Une situation à l’afghane ?
Dans ce nouveau paysage politique, la présence occidentale s’estompe inexorablement. "C’est la realpolitik sahélienne de demain", dit le journaliste Antoine Glaser, spécialiste de la région, "On est quand même dans une période post-coloniale complètement différente. L’islamisation, cela ne veut pas dire que tous ces groupes vont appliquer partout la Charia, mais au bout d’un moment, ça sera vraiment leur problème. Ce n’est pas un hasard si, dans les mouvements populaires ou la société civile, on voit l’importance de gens comme l’imam Dicko."
Quant au rôle de Barkhane, il pourrait à terme être réorienté vers la seule neutralisation des chefs djihadistes les plus virulents liés au groupe État islamique, surtout ceux venus de l’extérieur du Mali.
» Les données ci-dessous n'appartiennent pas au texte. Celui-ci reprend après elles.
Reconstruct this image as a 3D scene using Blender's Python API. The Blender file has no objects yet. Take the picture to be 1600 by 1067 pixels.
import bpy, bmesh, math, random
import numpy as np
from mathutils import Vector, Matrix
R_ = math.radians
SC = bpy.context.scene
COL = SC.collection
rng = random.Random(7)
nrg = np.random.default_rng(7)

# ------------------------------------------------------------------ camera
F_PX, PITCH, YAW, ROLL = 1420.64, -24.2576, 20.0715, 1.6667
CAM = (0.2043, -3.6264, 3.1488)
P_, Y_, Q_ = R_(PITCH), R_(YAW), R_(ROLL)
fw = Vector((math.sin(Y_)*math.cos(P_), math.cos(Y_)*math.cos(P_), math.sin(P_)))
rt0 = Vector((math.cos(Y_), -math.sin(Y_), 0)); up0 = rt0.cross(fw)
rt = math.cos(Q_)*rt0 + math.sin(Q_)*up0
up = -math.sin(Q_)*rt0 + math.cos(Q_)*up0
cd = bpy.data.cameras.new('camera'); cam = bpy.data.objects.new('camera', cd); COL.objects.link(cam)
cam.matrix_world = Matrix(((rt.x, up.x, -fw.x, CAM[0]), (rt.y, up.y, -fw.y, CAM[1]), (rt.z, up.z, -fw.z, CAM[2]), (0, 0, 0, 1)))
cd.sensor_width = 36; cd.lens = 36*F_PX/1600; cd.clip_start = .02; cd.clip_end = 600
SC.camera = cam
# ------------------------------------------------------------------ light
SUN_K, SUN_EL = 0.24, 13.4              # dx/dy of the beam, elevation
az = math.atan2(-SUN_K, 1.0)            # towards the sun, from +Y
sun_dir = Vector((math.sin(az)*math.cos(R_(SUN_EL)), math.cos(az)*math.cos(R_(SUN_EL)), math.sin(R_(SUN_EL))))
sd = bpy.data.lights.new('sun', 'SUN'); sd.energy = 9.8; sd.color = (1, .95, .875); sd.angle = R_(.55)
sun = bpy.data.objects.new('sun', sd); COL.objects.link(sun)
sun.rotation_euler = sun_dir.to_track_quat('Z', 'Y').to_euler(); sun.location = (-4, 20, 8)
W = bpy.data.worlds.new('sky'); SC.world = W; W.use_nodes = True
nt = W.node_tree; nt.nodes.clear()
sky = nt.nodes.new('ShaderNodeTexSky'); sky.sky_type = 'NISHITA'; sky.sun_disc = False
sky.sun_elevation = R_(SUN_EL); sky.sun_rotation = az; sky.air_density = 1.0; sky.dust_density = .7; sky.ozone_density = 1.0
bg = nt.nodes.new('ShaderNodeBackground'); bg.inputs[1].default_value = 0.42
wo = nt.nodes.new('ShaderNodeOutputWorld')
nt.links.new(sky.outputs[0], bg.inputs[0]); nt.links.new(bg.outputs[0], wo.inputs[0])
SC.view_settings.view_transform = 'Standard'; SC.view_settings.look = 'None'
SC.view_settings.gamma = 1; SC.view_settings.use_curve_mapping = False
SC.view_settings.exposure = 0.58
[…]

Certains experts s’interrogent alors sur une évolution de la situation à l’afghane, des négociations engagées par le pouvoir central avec certains jihadistes tandis qu’une puissance étrangère – la France – maintiendrait une pression militaire. "Finalement, l’évolution politique de cette région appartient aux pays sahéliens", conclut Antoine Glaser, "Ce n’est pas la France qui va dire comment ils vont vivre dans les prochaines années." Dans ce contexte, la tentation d’un désengagement de la France fait débat à Paris, au risque de laisser prospérer l’islamisme au Mali. Avec à terme des conséquences migratoires imprévisibles.